▸ **REQUIRED TASK**:
Give back, exactly as written, the lines from the beginning of the listing through the one that contains "S.camera = cam".

————————

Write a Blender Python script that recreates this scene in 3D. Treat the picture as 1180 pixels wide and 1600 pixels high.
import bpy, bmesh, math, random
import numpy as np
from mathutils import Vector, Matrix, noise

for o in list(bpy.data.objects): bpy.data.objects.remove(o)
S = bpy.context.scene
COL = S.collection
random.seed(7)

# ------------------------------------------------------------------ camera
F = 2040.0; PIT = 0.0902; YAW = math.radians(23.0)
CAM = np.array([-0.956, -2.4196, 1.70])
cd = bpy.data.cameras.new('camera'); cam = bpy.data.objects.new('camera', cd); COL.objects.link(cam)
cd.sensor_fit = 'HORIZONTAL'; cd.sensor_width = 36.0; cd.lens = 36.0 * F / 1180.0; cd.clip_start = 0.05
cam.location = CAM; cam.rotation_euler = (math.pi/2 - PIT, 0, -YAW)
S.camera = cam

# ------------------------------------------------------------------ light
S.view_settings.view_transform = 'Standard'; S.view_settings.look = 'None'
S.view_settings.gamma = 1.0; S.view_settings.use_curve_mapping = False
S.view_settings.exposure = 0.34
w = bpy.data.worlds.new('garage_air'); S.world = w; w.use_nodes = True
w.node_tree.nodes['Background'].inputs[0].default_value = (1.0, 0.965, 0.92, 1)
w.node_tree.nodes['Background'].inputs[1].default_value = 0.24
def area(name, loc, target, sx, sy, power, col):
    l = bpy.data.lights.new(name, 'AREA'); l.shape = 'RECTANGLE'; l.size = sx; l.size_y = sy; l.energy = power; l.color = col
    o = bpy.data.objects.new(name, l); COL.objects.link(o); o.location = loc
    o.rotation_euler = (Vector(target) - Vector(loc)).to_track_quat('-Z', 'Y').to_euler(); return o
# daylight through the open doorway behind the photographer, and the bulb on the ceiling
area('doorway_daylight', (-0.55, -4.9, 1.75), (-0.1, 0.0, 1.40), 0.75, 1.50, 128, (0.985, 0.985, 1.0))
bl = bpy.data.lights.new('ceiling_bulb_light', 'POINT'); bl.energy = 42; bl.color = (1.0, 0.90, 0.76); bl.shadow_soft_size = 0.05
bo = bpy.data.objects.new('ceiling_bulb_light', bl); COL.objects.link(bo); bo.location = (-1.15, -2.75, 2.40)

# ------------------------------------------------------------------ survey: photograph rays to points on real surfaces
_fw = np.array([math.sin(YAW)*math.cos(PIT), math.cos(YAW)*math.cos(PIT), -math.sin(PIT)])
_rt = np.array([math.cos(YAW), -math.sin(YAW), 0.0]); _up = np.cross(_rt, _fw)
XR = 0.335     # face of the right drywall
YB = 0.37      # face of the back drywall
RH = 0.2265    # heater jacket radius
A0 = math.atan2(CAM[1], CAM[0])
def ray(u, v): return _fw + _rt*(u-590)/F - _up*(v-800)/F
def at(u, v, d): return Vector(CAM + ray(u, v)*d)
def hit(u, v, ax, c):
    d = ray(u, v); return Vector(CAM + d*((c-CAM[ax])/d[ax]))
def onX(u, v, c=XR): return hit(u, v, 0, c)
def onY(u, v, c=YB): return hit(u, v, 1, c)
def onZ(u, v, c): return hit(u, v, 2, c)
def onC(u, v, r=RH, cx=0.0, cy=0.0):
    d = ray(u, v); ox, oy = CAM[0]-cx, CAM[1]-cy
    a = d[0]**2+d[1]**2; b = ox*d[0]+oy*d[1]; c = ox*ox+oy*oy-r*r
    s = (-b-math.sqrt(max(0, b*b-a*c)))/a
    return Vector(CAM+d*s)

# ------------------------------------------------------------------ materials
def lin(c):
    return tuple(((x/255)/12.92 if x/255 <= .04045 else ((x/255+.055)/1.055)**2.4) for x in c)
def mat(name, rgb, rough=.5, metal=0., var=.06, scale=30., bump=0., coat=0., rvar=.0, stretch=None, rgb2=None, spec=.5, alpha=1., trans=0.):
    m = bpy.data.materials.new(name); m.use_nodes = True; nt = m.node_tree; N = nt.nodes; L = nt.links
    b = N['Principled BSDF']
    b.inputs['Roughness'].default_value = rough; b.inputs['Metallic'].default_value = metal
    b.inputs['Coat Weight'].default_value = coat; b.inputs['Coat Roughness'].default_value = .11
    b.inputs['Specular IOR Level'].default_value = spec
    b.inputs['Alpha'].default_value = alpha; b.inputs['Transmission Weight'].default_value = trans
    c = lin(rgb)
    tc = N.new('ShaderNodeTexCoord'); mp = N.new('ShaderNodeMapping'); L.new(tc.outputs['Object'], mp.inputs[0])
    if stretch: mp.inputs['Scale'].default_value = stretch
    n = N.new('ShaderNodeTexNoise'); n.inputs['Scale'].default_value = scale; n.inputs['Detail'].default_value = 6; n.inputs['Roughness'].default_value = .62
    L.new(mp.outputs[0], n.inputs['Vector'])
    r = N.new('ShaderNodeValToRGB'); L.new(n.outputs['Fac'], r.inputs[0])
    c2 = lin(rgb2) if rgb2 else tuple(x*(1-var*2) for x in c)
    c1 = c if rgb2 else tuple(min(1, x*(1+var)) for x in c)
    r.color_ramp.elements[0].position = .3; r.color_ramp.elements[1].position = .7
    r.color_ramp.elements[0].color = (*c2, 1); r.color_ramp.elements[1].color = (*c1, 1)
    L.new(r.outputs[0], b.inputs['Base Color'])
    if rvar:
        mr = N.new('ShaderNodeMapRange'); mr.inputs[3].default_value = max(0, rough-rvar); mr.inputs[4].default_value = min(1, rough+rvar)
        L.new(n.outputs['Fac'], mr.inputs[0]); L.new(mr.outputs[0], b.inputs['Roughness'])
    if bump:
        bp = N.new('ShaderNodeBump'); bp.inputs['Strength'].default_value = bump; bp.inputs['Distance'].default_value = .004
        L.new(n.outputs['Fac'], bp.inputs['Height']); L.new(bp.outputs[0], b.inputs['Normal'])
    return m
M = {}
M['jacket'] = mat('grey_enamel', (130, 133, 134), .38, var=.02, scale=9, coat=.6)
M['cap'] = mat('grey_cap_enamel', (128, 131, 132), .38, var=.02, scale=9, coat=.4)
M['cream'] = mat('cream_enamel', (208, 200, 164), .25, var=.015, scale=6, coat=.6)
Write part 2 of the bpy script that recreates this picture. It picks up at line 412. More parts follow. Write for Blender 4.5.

————————

▸ **THE RESPONSE**:
Write a Blender Python script that recreates this scene in 3D. Treat the picture as 1180 pixels wide and 1600 pixels high.
import bpy, bmesh, math, random
import numpy as np
from mathutils import Vector, Matrix, noise

for o in list(bpy.data.objects): bpy.data.objects.remove(o)
S = bpy.context.scene
COL = S.collection
random.seed(7)

# ------------------------------------------------------------------ camera
F = 2040.0; PIT = 0.0902; YAW = math.radians(23.0)
CAM = np.array([-0.956, -2.4196, 1.70])
cd = bpy.data.cameras.new('camera'); cam = bpy.data.objects.new('camera', cd); COL.objects.link(cam)
cd.sensor_fit = 'HORIZONTAL'; cd.sensor_width = 36.0; cd.lens = 36.0 * F / 1180.0; cd.clip_start = 0.05
cam.location = CAM; cam.rotation_euler = (math.pi/2 - PIT, 0, -YAW)
S.camera = cam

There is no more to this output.